After sitting alone for a long time sipping his first coffee of the day, Rick Griffith emerges from the shadows ready as he’ll ever be to engage anyone in the Matter bookshop who is seeking the answer. If you’ve listened to Debbie Millman’s podcast, you know he’s a highly intelligent, articulate sentient life form who uses books as tools to sow community among his regular customers. “We develop strategies and projects for co-existence,” he wrote in his most recent broadsheet filled with a slew of alluring workshops, pop-ups, book clubs and more.
Under the banner Matter Projects, Griffith and partner Debra Johnson’s mission for the past 25 years has been to enable thinking designers to have the tools to grow. “What began as a design studio,” he writes, “has garnered national and international awards and recognition.” They have “assembled a collection of letterpress printing presses, tools and style for the continued collective liberation of our community, and words as our raw materials.”

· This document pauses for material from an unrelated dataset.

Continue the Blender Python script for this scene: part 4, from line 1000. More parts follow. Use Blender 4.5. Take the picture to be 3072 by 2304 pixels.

Griffith is living my version of the design entrepreneur’s dream. He has the Matter store, press, studio. He is an activist when it comes to raising the level of intellectual rigor among his designer peers in Denver. Griffith lives and works by the mantra “Make things. Be. Relevant, Matter.”
He and Debra have organized a number of engaging seminars including “Liberalism-NeoLiberalism: Identity and the Path Forward,” “Beyond Left-Right Binaries” and one that I’ve been thinking about lately, “What is Human.”
Matter certainly matters to the audience it’s serving, and it is proving that reading and discussion definitely matter. “In a slightly more obvious way, we are happy to remind [people] that we are graphic designers, typographers, letterpress printers, writers, activists, creators, change-making-system-aware intellectuals,” he details. And currently, we need all that and more.